Fraglich ist, wie die Staatenimmunität im Vollstreckungsverfahren zu beurteilen ist. Ein Vollstreckungsverbot könnte sich aus Art. 23 des Europäischen Übereinkommens über Staatenimmunität ergeben. Dies ist ein völkerrechtlicher Vertrag, der gem. Art. 59 Abs. 2 GG im deutschen Recht Anwendung findet. Als völkerrechtlicher Vertrag gilt er aber nur zwischen den Vertragsparteien. Deutschland ist Vertragspartei; Archaien hat den Vertrag zwar unterschrieben, ihn aber nicht ratifiziert. Damit ist Archaien nicht Vertragspartei geworden, so dass der Vertrag zwischen Deutschland und Archaien keine Anwendung findet. Auf die Frage, ob die Norm unmittelbar anwendbar ist und welchen Inhalt sie hat, kommt es daher nicht an. (Hinweis: Andernfalls wäre der Inhalt durch eine Auslegung nach den allgemeinen Grundsätzen der Vertragsinterpretation, Art. 31 und 32 der Wiener Vertragsrechtskonvention, zu ermitteln gewesen.)

Die Immunität im Vollstreckungsverfahren könnte jedoch völkergewohnheitsrechtlich gelten. Die allgemeinen Grundsätze des Gewohnheitsrechts, zu denen die Regeln der Staatenimmunität zählen, sind gem. Art. 25 GG Teil des Bundesrechts (s. BVerfGE 46, 342). Es ist daher zu prüfen, ob die Nutzung des Archaischen Hauses der Wissenschaft und Kultur als hoheitliche Nutzung angesehen werden kann. Nach Ansicht von BGH, NJW 2010, 769 und KG, Rpfleger 2010, 658 kann dies auch bejaht werden, wenn eine derartige Einrichtung teilweise kommerziell betrieben wird.

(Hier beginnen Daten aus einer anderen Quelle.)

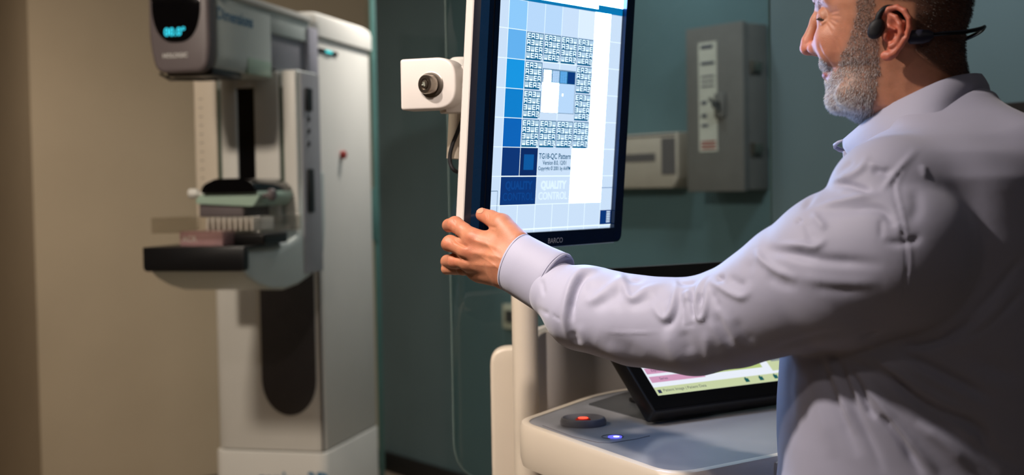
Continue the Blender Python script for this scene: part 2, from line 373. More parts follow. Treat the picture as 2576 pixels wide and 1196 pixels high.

Lern- und Wiederholungsfragen zu Teil 1 II.:


1. Erläutern und bewerten Sie den Unterschied zwischen Rechtssubjekten des Wirtschaftsvölkerrechts und den Akteuren der internationalen Wirtschaftsbeziehungen.
2. Welche Rechtsquellen des Wirtschaftsvölkerrechts kennen Sie und wie entstehen diese?
3. Welches sind die Rechtsfolgen eines Verstoßes gegen eine völkerrechtliche Norm?
4. Wie finden völkerrechtliche Normen Eingang in die innerstaatliche Rechtsordnung?
5. Unter welchen Umständen können sich Individuen vor einem innerstaatlichen Gericht auf die Vorschriften eines völkerrechtlichen Vertrags berufen?